→ **GIVEN REQUEST**: Spot each line that carries the word "pixels"; copy those lines.

→ **INPUT**:
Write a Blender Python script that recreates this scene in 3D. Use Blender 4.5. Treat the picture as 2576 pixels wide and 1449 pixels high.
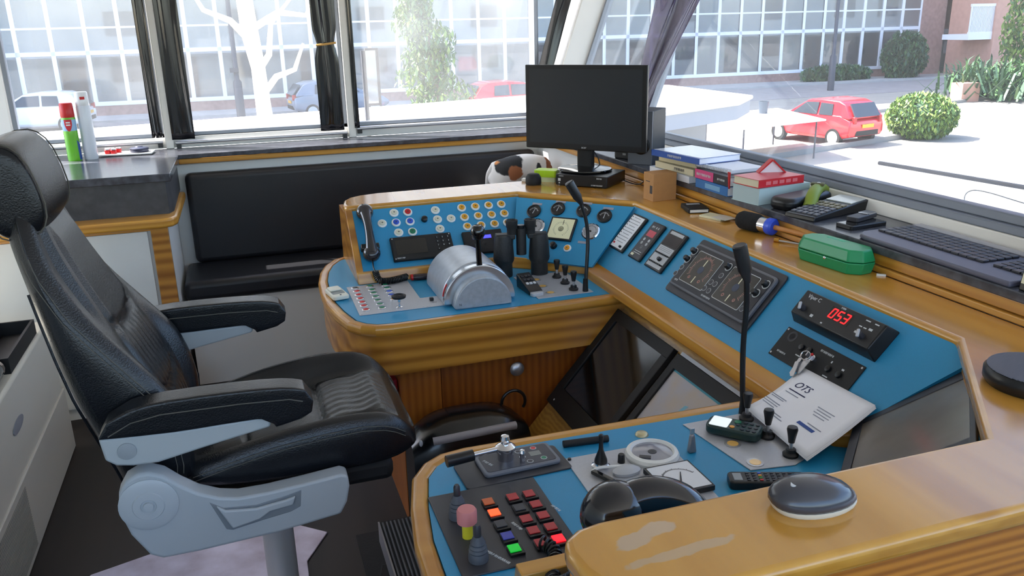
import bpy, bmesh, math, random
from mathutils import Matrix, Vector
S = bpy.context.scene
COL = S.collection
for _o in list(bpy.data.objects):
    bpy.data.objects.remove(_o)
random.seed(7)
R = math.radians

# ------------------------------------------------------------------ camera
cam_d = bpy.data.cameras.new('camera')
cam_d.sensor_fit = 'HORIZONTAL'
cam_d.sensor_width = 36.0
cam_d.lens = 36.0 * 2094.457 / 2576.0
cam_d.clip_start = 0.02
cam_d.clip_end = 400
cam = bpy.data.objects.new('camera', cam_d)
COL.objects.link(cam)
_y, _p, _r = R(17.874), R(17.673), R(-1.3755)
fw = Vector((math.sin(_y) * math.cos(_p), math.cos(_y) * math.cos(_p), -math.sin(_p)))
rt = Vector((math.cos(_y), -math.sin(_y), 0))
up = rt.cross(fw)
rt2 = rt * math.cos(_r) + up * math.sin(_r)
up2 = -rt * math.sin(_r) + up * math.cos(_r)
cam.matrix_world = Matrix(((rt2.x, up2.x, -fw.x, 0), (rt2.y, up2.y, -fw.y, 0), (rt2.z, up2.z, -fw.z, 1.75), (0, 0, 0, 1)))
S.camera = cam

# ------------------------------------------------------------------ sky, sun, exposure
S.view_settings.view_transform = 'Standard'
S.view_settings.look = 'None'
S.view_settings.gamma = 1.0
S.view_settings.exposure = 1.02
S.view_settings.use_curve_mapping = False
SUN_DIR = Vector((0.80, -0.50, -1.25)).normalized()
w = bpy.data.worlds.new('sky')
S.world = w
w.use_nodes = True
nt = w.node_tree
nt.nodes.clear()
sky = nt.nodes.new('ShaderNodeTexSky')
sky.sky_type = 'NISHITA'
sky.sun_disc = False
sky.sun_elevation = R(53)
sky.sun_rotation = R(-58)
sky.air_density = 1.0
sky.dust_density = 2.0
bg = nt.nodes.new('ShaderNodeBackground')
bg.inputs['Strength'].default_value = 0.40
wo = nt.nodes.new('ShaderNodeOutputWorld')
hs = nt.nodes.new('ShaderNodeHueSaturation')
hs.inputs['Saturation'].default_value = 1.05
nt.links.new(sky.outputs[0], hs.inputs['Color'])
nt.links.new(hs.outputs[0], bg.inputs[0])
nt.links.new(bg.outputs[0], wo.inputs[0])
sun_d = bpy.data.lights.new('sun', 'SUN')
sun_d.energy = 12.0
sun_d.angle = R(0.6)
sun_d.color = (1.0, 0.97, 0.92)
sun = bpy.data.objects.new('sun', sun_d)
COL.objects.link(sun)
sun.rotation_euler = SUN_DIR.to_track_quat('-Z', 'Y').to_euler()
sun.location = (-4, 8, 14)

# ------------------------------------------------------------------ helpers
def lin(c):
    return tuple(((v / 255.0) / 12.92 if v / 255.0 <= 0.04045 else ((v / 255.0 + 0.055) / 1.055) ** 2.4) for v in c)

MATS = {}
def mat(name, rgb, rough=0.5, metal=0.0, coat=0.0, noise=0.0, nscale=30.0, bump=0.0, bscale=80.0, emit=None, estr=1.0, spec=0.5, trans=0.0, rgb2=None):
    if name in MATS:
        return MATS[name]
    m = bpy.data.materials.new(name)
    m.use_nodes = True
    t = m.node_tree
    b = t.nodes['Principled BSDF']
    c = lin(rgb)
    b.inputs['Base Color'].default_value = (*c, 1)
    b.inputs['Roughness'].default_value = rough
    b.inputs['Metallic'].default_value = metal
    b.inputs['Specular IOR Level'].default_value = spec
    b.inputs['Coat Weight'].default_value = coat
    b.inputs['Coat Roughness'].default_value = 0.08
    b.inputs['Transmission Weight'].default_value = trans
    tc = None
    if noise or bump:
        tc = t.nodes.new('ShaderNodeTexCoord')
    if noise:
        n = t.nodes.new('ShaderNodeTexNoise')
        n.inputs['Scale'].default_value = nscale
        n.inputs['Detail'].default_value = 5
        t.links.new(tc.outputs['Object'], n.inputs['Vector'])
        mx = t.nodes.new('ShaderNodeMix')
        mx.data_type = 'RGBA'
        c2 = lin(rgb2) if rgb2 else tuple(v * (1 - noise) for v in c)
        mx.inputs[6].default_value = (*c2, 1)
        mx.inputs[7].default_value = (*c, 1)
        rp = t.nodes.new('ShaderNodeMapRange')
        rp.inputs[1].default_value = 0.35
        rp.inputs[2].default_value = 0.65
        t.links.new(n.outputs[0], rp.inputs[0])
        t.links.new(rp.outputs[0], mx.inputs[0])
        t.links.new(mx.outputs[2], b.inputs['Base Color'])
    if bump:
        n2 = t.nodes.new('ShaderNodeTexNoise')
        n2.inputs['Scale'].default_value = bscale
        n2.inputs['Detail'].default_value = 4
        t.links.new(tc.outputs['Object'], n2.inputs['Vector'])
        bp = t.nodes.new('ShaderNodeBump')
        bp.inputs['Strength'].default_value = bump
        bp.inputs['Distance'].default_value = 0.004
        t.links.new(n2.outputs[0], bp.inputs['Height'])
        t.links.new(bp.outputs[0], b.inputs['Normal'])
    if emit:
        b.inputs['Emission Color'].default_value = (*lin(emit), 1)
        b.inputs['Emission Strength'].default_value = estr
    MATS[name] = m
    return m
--
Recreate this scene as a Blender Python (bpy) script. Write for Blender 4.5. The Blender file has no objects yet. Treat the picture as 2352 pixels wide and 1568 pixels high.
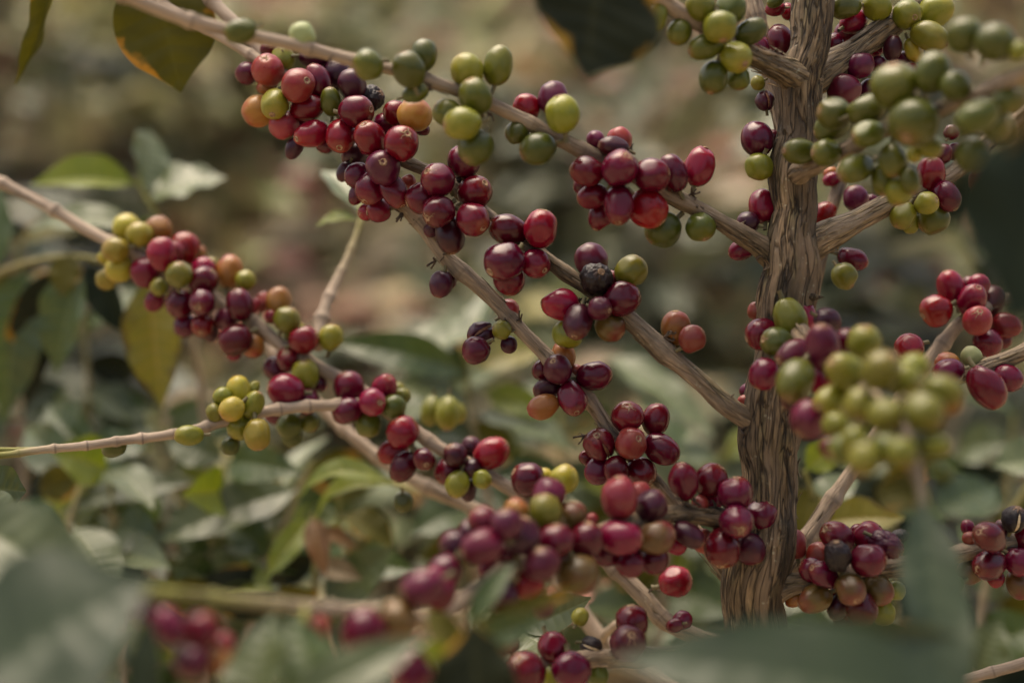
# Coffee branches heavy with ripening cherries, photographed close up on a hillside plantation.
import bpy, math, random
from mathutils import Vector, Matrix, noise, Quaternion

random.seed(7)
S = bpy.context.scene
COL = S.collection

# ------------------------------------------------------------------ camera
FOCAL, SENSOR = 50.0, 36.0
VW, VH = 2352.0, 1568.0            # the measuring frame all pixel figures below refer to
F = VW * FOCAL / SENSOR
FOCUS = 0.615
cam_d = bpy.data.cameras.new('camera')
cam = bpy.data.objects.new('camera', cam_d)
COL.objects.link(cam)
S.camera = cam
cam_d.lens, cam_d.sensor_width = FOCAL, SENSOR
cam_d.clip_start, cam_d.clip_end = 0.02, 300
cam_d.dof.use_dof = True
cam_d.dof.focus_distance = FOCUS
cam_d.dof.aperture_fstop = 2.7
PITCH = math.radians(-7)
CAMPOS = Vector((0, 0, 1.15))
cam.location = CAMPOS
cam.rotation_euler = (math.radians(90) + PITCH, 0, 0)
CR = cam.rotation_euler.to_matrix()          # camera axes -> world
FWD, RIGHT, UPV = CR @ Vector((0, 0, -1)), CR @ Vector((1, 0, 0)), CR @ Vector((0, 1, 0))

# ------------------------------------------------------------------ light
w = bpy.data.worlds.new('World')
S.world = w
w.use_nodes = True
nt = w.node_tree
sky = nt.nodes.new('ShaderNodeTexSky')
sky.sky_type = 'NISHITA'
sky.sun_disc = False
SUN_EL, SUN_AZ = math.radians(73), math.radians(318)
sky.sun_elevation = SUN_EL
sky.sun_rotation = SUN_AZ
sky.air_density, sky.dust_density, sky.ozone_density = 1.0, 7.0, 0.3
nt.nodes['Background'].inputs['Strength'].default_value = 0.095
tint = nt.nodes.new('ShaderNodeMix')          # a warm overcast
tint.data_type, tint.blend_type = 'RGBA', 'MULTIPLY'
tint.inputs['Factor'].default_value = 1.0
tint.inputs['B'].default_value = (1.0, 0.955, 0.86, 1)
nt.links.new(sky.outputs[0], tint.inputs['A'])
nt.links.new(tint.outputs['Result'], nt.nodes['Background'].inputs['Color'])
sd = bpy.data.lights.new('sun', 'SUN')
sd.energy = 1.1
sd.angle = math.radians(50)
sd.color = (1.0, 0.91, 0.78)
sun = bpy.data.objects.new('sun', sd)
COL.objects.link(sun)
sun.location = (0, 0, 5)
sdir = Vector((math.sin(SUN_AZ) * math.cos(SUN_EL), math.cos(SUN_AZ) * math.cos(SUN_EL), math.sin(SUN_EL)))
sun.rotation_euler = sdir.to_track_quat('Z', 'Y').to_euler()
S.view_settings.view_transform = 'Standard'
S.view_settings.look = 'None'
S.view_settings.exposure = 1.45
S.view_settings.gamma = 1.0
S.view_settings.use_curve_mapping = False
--
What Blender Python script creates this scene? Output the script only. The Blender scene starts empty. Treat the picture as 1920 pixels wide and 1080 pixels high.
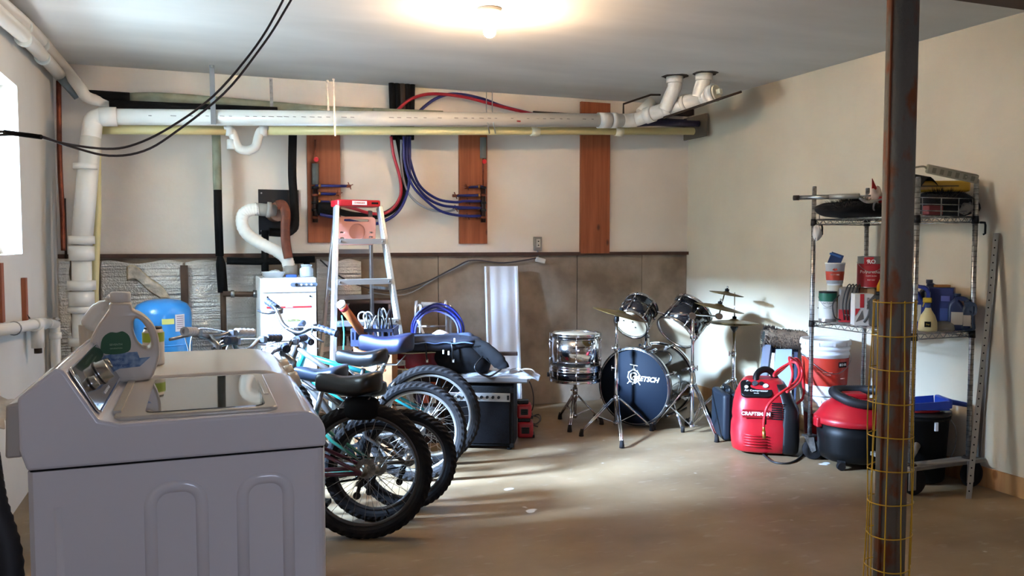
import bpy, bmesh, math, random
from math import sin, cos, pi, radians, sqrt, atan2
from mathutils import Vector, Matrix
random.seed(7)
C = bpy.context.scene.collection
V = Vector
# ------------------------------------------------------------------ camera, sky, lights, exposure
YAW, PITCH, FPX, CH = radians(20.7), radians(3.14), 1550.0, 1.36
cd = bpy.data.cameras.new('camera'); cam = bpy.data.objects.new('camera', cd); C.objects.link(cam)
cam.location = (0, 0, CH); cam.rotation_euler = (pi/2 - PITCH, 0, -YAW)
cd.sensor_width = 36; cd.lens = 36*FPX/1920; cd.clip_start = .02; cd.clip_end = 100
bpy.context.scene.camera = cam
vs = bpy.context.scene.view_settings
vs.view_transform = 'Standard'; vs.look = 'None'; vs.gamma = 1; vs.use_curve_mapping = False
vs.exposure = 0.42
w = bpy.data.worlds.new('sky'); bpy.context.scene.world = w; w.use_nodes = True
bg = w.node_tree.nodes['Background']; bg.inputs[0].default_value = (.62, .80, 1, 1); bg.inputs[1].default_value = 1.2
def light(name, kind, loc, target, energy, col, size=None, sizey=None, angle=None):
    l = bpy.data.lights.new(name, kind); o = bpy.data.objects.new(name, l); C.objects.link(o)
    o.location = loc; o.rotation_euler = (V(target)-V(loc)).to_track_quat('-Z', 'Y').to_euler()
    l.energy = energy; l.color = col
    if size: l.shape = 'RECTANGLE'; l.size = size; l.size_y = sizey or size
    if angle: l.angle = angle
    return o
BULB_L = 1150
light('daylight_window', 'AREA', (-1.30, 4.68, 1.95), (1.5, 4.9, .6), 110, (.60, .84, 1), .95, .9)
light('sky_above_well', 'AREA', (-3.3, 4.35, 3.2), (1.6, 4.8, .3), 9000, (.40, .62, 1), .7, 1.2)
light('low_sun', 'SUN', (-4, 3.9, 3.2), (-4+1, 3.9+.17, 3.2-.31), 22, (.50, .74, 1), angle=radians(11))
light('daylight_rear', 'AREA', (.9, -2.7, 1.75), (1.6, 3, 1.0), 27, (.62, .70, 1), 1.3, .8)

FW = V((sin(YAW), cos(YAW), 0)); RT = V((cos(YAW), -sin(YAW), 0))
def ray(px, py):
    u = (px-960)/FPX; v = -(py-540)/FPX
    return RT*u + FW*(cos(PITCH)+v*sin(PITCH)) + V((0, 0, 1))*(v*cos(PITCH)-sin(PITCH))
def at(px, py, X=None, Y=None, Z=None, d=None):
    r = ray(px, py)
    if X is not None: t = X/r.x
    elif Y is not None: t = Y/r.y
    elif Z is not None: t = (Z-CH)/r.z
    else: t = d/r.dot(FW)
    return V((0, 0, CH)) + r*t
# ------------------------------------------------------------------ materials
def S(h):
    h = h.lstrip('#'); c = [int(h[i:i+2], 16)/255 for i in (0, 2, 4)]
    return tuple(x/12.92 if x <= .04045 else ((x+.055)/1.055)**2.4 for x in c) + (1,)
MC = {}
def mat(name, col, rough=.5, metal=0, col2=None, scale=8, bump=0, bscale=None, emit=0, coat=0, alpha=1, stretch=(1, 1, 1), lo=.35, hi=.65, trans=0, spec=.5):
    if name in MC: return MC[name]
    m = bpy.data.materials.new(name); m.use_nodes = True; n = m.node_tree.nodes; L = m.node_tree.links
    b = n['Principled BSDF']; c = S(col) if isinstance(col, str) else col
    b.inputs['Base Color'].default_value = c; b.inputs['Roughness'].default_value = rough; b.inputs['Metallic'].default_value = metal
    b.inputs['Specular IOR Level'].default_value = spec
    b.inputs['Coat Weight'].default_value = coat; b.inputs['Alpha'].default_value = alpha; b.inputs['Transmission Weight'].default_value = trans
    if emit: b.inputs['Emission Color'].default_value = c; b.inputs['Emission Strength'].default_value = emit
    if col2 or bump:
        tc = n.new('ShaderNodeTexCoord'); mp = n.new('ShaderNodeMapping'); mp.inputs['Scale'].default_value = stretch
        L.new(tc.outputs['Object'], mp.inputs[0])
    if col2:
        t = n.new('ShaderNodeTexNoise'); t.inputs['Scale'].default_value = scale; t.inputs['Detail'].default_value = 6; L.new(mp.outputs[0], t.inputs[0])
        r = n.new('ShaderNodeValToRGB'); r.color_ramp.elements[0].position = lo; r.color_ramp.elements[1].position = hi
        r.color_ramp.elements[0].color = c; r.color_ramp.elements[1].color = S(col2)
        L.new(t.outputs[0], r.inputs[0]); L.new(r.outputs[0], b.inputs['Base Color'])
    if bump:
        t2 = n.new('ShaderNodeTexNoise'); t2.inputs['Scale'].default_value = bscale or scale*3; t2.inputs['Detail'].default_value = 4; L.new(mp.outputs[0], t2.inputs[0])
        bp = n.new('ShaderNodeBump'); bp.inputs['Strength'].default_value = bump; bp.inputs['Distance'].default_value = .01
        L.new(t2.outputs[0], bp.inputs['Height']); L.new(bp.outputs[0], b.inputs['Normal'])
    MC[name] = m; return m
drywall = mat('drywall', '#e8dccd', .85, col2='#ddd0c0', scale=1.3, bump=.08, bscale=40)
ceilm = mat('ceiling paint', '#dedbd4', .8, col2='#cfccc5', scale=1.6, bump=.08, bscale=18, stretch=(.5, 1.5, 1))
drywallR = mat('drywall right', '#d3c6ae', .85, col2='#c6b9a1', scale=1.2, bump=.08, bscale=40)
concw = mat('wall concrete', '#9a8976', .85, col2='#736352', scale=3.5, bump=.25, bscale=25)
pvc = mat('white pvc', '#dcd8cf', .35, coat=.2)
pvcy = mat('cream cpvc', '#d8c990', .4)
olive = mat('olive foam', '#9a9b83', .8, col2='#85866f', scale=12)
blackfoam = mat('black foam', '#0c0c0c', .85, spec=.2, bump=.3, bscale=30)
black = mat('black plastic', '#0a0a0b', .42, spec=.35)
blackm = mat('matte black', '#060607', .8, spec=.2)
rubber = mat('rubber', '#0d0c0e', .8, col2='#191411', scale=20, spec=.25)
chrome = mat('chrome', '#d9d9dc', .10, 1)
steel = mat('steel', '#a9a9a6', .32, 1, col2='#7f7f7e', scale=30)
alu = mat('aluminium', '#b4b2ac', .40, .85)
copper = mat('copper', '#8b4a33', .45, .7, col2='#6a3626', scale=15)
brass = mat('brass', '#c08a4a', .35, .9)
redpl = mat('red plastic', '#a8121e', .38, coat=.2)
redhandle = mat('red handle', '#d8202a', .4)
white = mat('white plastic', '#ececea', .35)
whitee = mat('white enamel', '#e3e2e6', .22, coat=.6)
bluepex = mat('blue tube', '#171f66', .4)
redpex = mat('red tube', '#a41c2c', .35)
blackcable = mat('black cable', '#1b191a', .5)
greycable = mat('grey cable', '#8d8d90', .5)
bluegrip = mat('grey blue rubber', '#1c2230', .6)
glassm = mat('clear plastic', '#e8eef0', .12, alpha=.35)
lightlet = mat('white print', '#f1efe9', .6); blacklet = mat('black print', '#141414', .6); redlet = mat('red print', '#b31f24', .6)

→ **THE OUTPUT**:
Write a Blender Python script that recreates this scene in 3D. Use Blender 4.5. Treat the picture as 2576 pixels wide and 1449 pixels high.
Recreate this scene as a Blender Python (bpy) script. Write for Blender 4.5. The Blender file has no objects yet. Treat the picture as 2352 pixels wide and 1568 pixels high.
What Blender Python script creates this scene? Output the script only. The Blender scene starts empty. Treat the picture as 1920 pixels wide and 1080 pixels high.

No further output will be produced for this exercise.